To institutionalise teacher development, the state has announced the establishment of the Meghalaya Teachers Training Academy (MTTA), which will oversee teacher education under Samagra Shiksha and enhance continuous professional development hours.
Curriculum and Pedagogical Changes
Among the curricular reforms outlined were the implementation of the National Education Policy (NEP)'s three-language formula, compulsory teaching of Khasi and Garo, play-based learning at the foundational stage, contextualised textbooks, bag-less days, and the removal of summative assessments up to Class 2. These changes reflect a broader shift toward experiential and outcome-based learning in the state's schools.
CM LEAD Fellowship and the Road Ahead
Sangma briefed Pradhan on the newly launched CM LEAD Fellowship, under which 12 fellows will be deployed across the state's 12 districts to strengthen planning, coordination, and monitoring of education reforms on the ground.

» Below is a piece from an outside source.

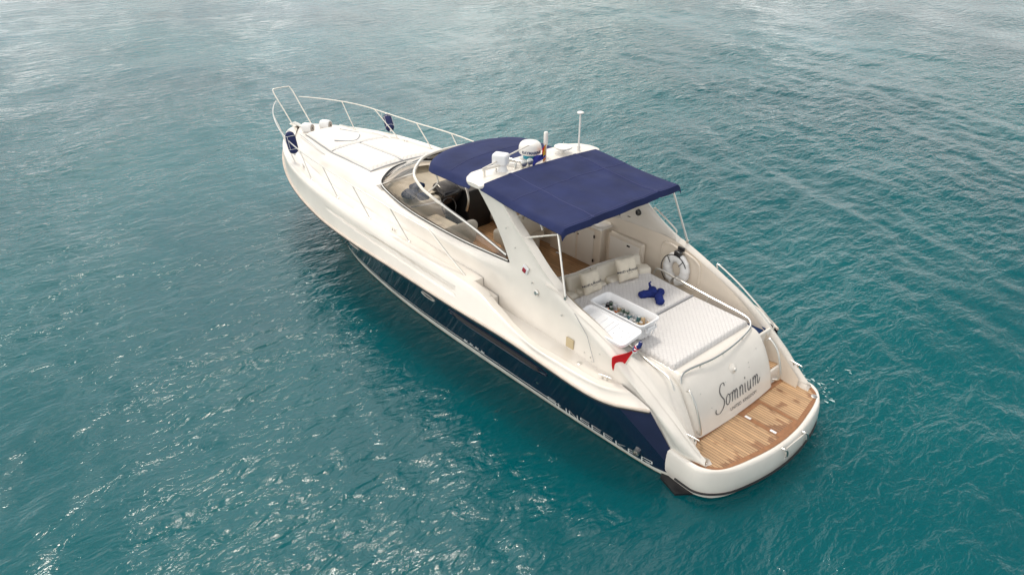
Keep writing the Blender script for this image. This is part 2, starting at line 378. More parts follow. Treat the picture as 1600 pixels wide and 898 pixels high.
# ------------------------------------------------------------------ the sea
def axis_pts(lo, hi, step, far, g):
    a = list(np.arange(lo, hi, step)); s = step
    while a[-1] < far: s *= g; a.append(a[-1]+s)
    s = step; b = []; x = lo
    while x > -far: s *= g; x -= s; b.append(x)
    return np.array(b[::-1]+a)
def build_sea():
    xs = axis_pts(-9, 22, .075, 6000, 1.022); ys = axis_pts(-20, 12, .075, 6000, 1.022)
    X, Y = np.meshgrid(xs, ys, indexing='ij'); Z = np.zeros_like(X)
    rng = np.random.RandomState(5)
    DX = np.maximum(np.gradient(xs)[:, None], np.gradient(ys)[None, :])
    # two crossing wave trains with a wide spread of short ripples
    for k in range(110):
        lam = .38*(9/.38)**(rng.rand()**1.25)
        base = math.radians(200) if rng.rand() < .5 else math.radians(258)
        th = base+rng.randn()*.45; kk = 2*math.pi/lam
        steep = .0112*(1.0 if lam < 1.8 else .6)
        ph = rng.rand()*6.283; fade = np.clip((lam/DX-3.0)/4, 0, 1)
        arg = kk*(X*math.cos(th)+Y*math.sin(th))+ph
        mod = 1+.5*np.sin(X*.21*math.cos(th+1.3)+Y*.21*math.sin(th+1.3)+ph*2)
        Z += fade*mod*steep/kk*(np.sin(arg)+.22*np.sin(2*arg+.6))
    # sheltered, flatter water right beside the hull
    d = np.hypot(np.maximum(np.abs(X-5.5)-6.5, 0), np.maximum(np.abs(Y-.6)-1.9, 0))
    Z *= .28+.72*np.clip(d/2.2, 0, 1)**1.3
    n, m_ = X.shape
    me = bpy.data.meshes.new('sea'); V = np.stack([X, Y, Z], -1).reshape(-1, 3)
    idx = np.arange(n*m_).reshape(n, m_); F = np.stack([idx[:-1, :-1], idx[1:, :-1], idx[1:, 1:], idx[:-1, 1:]], -1).reshape(-1, 4)
    me.vertices.add(len(V)); me.vertices.foreach_set('co', V.ravel()); me.loops.add(F.size); me.loops.foreach_set('vertex_index', F.ravel())
    me.polygons.add(len(F)); me.polygons.foreach_set('loop_start', np.arange(0, F.size, 4)); me.polygons.foreach_set('use_smooth', np.ones(len(F), bool))
    me.update(calc_edges=True); me.validate(); me.materials.append(M['water'])
    o = bpy.data.objects.new('sea', me); COL.objects.link(o); tag(o, 'teal rippled sea around the yacht', 'sea', kind='structure')
build_sea()

# ================================================================== THE YACHT
Y = empty('motor_yacht', (5.5, 0, 0), 'cream and navy motor yacht with blue awnings lying on the teal sea', 'motor yacht')
def part(o): return local(o, Y)
def P_(b, name, m, **k): return part(b.out(name, m, **k))
def sub(b, name, m, parent, **k):
    o = b.out(name, m, **k); o.parent = parent; return o

# ---- hull sides: rub line and waterline share their knots
RUB = [(.40, 1.63, 1.10), (.80, 1.88, 1.10), (1.1, 1.98, 1.11), (1.5, 2.04, 1.15), (2.1, 2.07, 1.21), (3.1, 2.08, 1.26), (4.5, 2.09, 1.25), (6, 2.08, 1.26), (7.5, 2.03, 1.23), (8.6, 1.96, 1.22),
       (9.6, 1.86, 1.28), (10.6, 1.68, 1.37), (11.6, 1.36, 1.47), (12.4, .97, 1.55), (13.0, .58, 1.61), (13.4, .26, 1.65), (13.55, .0, 1.67)]
WL = [(-.20, 1.33, 0), (-.12, 1.38, 0), (.25, 1.49, 0), (.6, 1.515, 0), (1.1, 1.53, 0), (2.5, 1.55, 0), (3.9, 1.55, 0), (5.3, 1.53, 0), (6.7, 1.46, 0), (7.8, 1.35, 0),
      (8.7, 1.22, 0), (9.6, 1.0, 0), (10.5, .70, 0), (11.15, .40, 0), (11.6, .19, 0), (11.85, .07, 0), (11.95, .0, 0)]
KEEL = [(x+.1, y*.72, -.4) for (x, y, z) in WL]
def dense(K, n=7):
    K = np.array(K); u = np.arange(len(K)); uu = []
    for i in range(len(K)-1): uu += [i+k/n for k in range(n)]
    uu.append(len(K)-1.0); uu = np.array(uu)
    Q = np.stack([pchip(u, K[:, j], uu) for j in range(3)], 1)
    m_ = uu < 1        # straight quarter facet
    for j in range(3): Q[m_, j] = K[0, j]+(K[1, j]-K[0, j])*uu[m_]
    return uu, Q
UU, DR = dense(RUB); _, DW = dense(WL); _, DK = dense(KEEL)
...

'With a clear roadmap and strong political will, Meghalaya is poised to overcome its challenges and significantly improve its PGI performance in the coming years,' Sangma said, reaffirming the government's commitment to quality education for every child in the state. Whether these structural reforms translate into measurable PGI gains will be closely watched in the next annual assessment cycle.